The Woman of the Year award was presented to Marina O'Rourke, who serves as the director of Dubuque Academy of Ballet, Dubuque City Youth Ballet and Heartland Ballet -- a legacy she has continued to help flourish through the memory of her mother, the late Tatiana Bechenova, who founded the academy in 1968.

"I always want to push myself out of my comfort zone, and through music and dance, I have received a healthy dose of living on the edge," said O'Rourke, 67.

Like the other award recipients, she cited countless collaborations that helped bring her artistic visions to life on stage, from the work of fellow dancers in the community to her husband, Anthony Rosenow, who assisted in building props and being a "big exhale" in a life filled with production.

She also paid tribute to her mother and closest collaborator.

"She held me up and pushed me further and inspired me," O'Rourke said. "My advice is that if you didn't have a mother like mine, find one."

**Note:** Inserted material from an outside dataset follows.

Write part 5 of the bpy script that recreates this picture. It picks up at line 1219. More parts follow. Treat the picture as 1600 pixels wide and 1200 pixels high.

The event also included a keynote address from Tara Duggan, the president and owner of McDermott Excavating, a company she purchased from her father and has helped grow.

She shared that while it was never her childhood dream to be an excavator, there is no place she would rather be today. And all of it is thanks to help that she received along the way.

"I love being challenged, and I love being busy," Duggan said. "But I was never afraid to ask for help. You have to keep asking for help. It's what brought me and my family back to Dubuque -- a community that honors leaders like the women who are so deserving of these awards today."